Uma vez, vi um velho homem que arrastava os andrajos e a barba hirsuta e imunda, discursando em voz audível um amontoado de palavras que não compunham duas ideias claras. Passava pelas pessoas sem notar a sua presença, compenetrado na filosofia insana que ia debitando em voz alta, perante a comiseração de uns e a indiferença da maioria. Que males se apoderaram da mente para aquele velho chegar a semelhante estado de desprendimento? Que vis torturas lhe assaltavam o cérebro enrugado pelo maior dos sofrimentos – o sofrimento de quem anda aos trambolhões nos corredores exíguos do pensamento assoberbado? Seria capaz de distinguir um enferrujado portão de ferro de uma andorinha em voo primaveril? O olhar ingénuo e esperançoso de uma criança da ganância com que o rio flui em direcção à sua foz? Os exíguos corredores da conturbada existência seriam um lugar diferente onde se compunha o seu muito particular mundo, a sua – aos nossos olhos – particular tortura. Com as cores de significado só dele, os percursos só com sentido para o velho carcomido pela demência por nós decretada.
Segui-o à distância durante uns minutos. O caminho errático continuava a ser pontuado pela oratória que, do lado de cá da lucidez, era desprovida de sentido. Às vezes parava para contemplar o céu e calava-se. Ficava extasiado durante uns segundos, como se o dia soalheiro aplacasse o sobressalto constante. Não demorava até se deixar tomar pela fúria interior metendo os pés ao caminho, desatando a proferir o aluvião de palavras deslaçadas naquele tom de voz que fazia desviar o olhar dos transeuntes.
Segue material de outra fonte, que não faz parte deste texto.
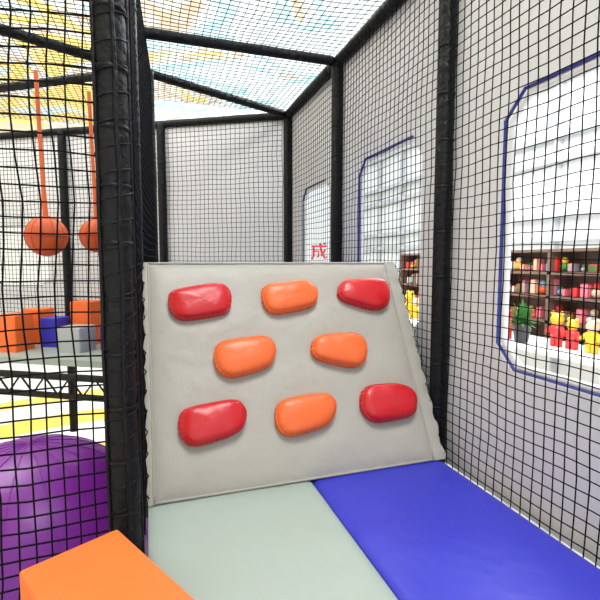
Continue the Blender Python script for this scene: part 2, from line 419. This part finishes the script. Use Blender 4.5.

A meio da deambulação errática curvou o sentido e veio na minha direcção. Cruzámo-nos. Notei então, ao perto, o olhar perdido no firmamento. Um autómato a errar sem destino, os olhos vidrados num longínquo horizonte que trepava os elevados prédios e as montanhas que se adivinhavam no conhecimento da geografia. Como se o homem, em vez de olhos, apenas tivesse as cavidades. Os olhos sugados pela demência destrutiva.